David Stahle, Department of Geosciences, University of Arkansas

Ian Howard, Department of Geosciences, University of Arkansas

 

Blue oak (Quercus douglasii) is a California endemic found in the foothills of the Coast Ranges and Sierra Nevada.  Blue oak individuals over 500-years old have been documented with dendrochronology and tree-ring chronologies over 700-years long have been developed from old blue oak trees and long-dead remnant wood.  Ring width chronologies of blue oak are very highly correlated with wet season precipitation totals, in some cases above r = 0.90, among the strongest precipitation signals yet detected in tree-ring data worldwide.  Selected ring-width chronologies of blue oak in the drainage basin of the American River have been used to reconstruct winter precipitation, calibrating over 75% of the instrumental precipitation variance.  Separate reconstructions of autumn precipitation have also been developed from earlywood-width chronologies of gray pine (P. sabiniana) and of spring precipitation from latewood-width chronologies of ponderosa pine (P. ponderosae).
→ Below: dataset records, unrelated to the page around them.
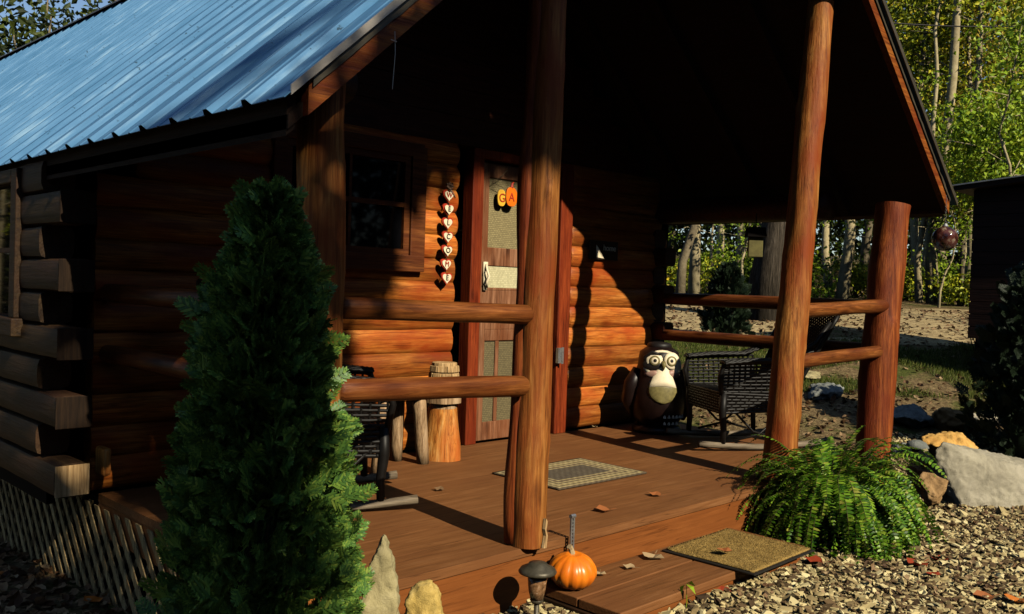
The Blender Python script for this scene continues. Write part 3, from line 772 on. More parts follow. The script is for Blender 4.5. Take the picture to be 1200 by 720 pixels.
def rocker(label, loc, rz):
    t = empty('rocking_chair', loc, rz); tag(t, label, 'chair', 'wicker rocking chairs on the porch')
    hw = .29
    mb = MB(); weave(mb, bil((.30,-hw,.41),(.30,hw,.41),(-.25,hw,.38),(-.25,-hw,.38)), 22, 24, .0085); mb.box((-.24,-hw+.01,.365),(.29,hw-.01,.392)); mb.build('seat', M['wicker'], t, True)
    # back: flared, leaning, rounded top
    def back(u, v):
        x = -.25 - .30 * v - .03 * math.sin(u * math.pi); y = (u - .5) * (.56 + .14 * v); z = .40 + v * (.58 + .10 * math.sin(u * math.pi)); return Vector((x, y, z))
    mb = MB(); weave(mb, back, 22, 18, .0075, diag=True); weave(mb, lambda u, v: back(u, v * .22), 20, 5, .0055)
    mb.tube([back(i / 14, 1) for i in range(15)], .017, 8); mb.tube([back(0, i / 8) for i in range(9)], .017, 8); mb.tube([back(1, i / 8) for i in range(9)], .017, 8)
    mb.build('backrest', M['wicker'], t, True)
    for s_ in (-1, 1):
        y = s_ * hw
        mb = MB()
        arm = [Vector((.30,y,.40)), Vector((.325,y*1.04,.52)), Vector((.30,y*1.06,.61)), Vector((.22,y*1.08,.635)), Vector((.0,y*1.08,.635)), Vector((-.20,y*1.05,.655)), Vector((-.40,y*1.1,.78)), Vector((-.50,y*1.15,.93))]
        mb.tube(arm, .018, 8)
        def armtop(u, v, s_=s_): p = [Vector((.31,0,.625)), Vector((.1,0,.645)), Vector((-.15,0,.65)), Vector((-.36,0,.72))]; q = u * 3; i = min(int(q), 2); c_ = p[i].lerp(p[i+1], q - i); return c_ + Vector((0, s_ * (hw * 1.08) + (v - .5) * .085, .010 * math.sin(v * math.pi)))
        weave(mb, armtop, 24, 6, .0085)
        weave(mb, bil((.30,y,.42),(-.26,y,.42),(-.24,y*1.06,.64),(.30,y*1.05,.61)), 13, 8, .0075)
        mb.build('armrest', M['wicker'], t, True)
        mb = MB(); mb.tube([(.285,y,.41),(.29,y,.28),(.275,y,.15),(.28,y,.055)], [.026,.028,.022,.02], 9); mb.build('leg', M['wicker'], t, True)
        mb = MB(); mb.tube([(-.24,y,.41),(-.25,y,.25),(-.26,y,.055)], [.022,.02,.018], 9); mb.tube([(-.24,y,.33),(.0,y,.12),(.2,y,.075)], .009, 6); mb.tube([(.25,y,.33),(.05,y,.14),(-.2,y,.075)], .009, 6); mb.build('leg', M['wicker'], t, True)
        mb = MB(); P_ = []
        for i in range(15):
            x = -.56 + 1.02 * i / 14; P_.append((x, y, .030 + .10 * (x + .02) ** 2 * 1.6 * (1.0 if x < 0 else .7)))
        mb.tube(P_, .021, 8, True, 4); mb.build('rocker', M['runner'], t, True)
        mb = MB(); weave(mb, bil((.29,y,.41),(-.24,y,.39),(-.24,y,.29),(.29,y,.27)), 16, 6, .009); mb.build('skirt', M['wicker'], t, True)
    mb = MB(); weave(mb, bil((.295,-hw,.41),(.295,hw,.41),(.295,hw,.27),(.295,-hw,.27)), 18, 7, .009); mb.build('skirt', M['wicker'], t, True)
    return t
rocker('black wicker rocking chair beside the owl statue', (4.18,.86,.0), math.atan2(.53,-.85))
rocker('black wicker rocking chair tucked behind the low rails, next to the evergreen', (.763,1.216,.0), math.atan2(-.46,.88))

# ------------------------------------------------------------------ stool, carved stump
st = empty('rustic_stool', (1.62,1.66,0)); tag(st, 'rustic log stool with splayed pale pole legs beside the carved stump', 'stool')
mb = MB(); mb.tube([(-.17,.0,.50),(.13,.02,.50)], [.15,.15], 18, True); 
mb = MB(); mb.box((-.22,-.13,.425),(.17,.13,.465)); mb.build('seat', M['leg_wood'], st, bevel=.012)
for (a_, b_) in (((.10,-.06,.43),(.175,-.02,0)), ((-.16,-.07,.43),(-.23,-.10,0)), ((.06,.09,.43),(.10,.15,0)), ((-.15,.09,.43),(-.19,.15,0))):
    mb = MB(); logrun(mb, a_, b_, .040, a_[0] * 9, 12, 0, .1); mb.build('leg', M['leg_wood'], st, True)
cs = empty('carved_stump', (2.0,1.70,0)); tag(cs, 'orange carved log stump with pale shingled top by the door', 'carving')
mb = MB()
mb.lathe([(.128,0),(.120,.1),(.106,.20),(.096,.29),(.092,.325)], 26, None, lambda a, z: 1 + .05 * math.sin(3 * a + z * 4) + .03 * math.sin(9 * a + z * 14) * (1 if math.cos(a + .9) > 0 else .15)); mb.build('trunk', M['stump'], cs, 'auto')
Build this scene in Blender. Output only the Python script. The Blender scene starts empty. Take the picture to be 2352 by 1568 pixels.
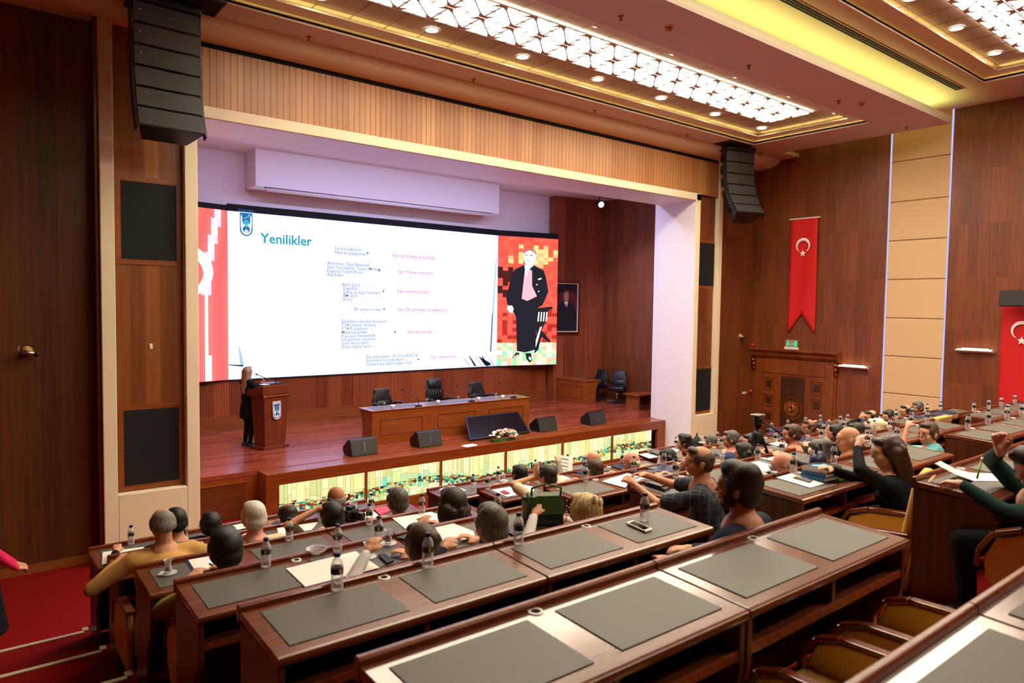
import bpy, math, random
from mathutils import Vector, Matrix
random.seed(7)
SC = bpy.context.scene
COL = SC.collection
PI = math.pi
def R(d): return math.radians(d)

EXPO, LP, LDN, LCV, LCG, LSC, LGL = 0.0, 36, 56, 9, 20, 2.5, 1.2     # exposure and the strengths of the lamps
# ------------------------------------------------------------------ camera, world, exposure
H0 = 4.07                                   # eye height above the hall floor in front of the stage
CAM = Vector((0, 0, H0))
FPX = 1625.28
YAW, PITCH, ROLL = 0.6723149, -0.04930624, 0.01382289
_f = Vector((math.sin(YAW)*math.cos(PITCH), math.cos(YAW)*math.cos(PITCH), math.sin(PITCH)))
_r = Vector((math.cos(YAW), -math.sin(YAW), 0))
_u = _r.cross(_f)
CR = math.cos(ROLL)*_r + math.sin(ROLL)*_u
CU = -math.sin(ROLL)*_r + math.cos(ROLL)*_u
cam_d = bpy.data.cameras.new('camera')
cam = bpy.data.objects.new('camera', cam_d); COL.objects.link(cam)
cam.matrix_world = Matrix(((CR.x, CU.x, -_f.x, 0), (CR.y, CU.y, -_f.y, 0), (CR.z, CU.z, -_f.z, H0), (0, 0, 0, 1)))
cam_d.sensor_width = 36; cam_d.lens = 36*FPX/2352
cam_d.clip_start = .05; cam_d.clip_end = 100
cam_d.dof.use_dof = True; cam_d.dof.focus_distance = 9.5; cam_d.dof.aperture_fstop = 3.2
SC.camera = cam
w = bpy.data.worlds.new('world'); SC.world = w; w.use_nodes = True
w.node_tree.nodes['Background'].inputs[0].default_value = (1, .8, .6, 1)
w.node_tree.nodes['Background'].inputs[1].default_value = .03
SC.view_settings.view_transform = 'Standard'; SC.view_settings.look = 'None'
SC.view_settings.exposure = EXPO; SC.view_settings.gamma = 1
SC.view_settings.use_curve_mapping = False
SC.cycles.max_bounces = 7; SC.cycles.diffuse_bounces = 4; SC.cycles.glossy_bounces = 4
SC.cycles.transmission_bounces = 6; SC.cycles.transparent_max_bounces = 12
SC.cycles.caustics_reflective = False; SC.cycles.caustics_refractive = False
SC.cycles.sample_clamp_indirect = 6; SC.cycles.use_denoising = True

# a point seen at photo pixel (x, y) on a real plane of the hall (used to read positions of things off the survey)
def ray(x, y): return _f + CR*((x-1176)/FPX) - CU*((y-784)/FPX)
def onX(x, y, X): d = ray(x, y); return CAM + d*(X/d.x)
def onY(x, y, Y): d = ray(x, y); return CAM + d*(Y/d.y)
def onZ(x, y, Z): d = ray(x, y); return CAM + d*((Z-H0)/d.z)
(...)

The co-occurrence of very wet spring conditions following an already wet winter increased after 1950 in both the instrumental and reconstructed data and coincided with many of the largest spring discharge events ever recorded on the American River at Folsom.  The frequency of wet-on-wet winter and spring precipitation extremes in the last 70-years is unprecedented in the seasonal tree-ring reconstructions since 1750.  The valuable precipitation records in the tree-ring chronologies of blue oak and associated conifers are relevant to flood risk and water supply in California and provide another argument for the conservation management of ancient blue oak woodlands.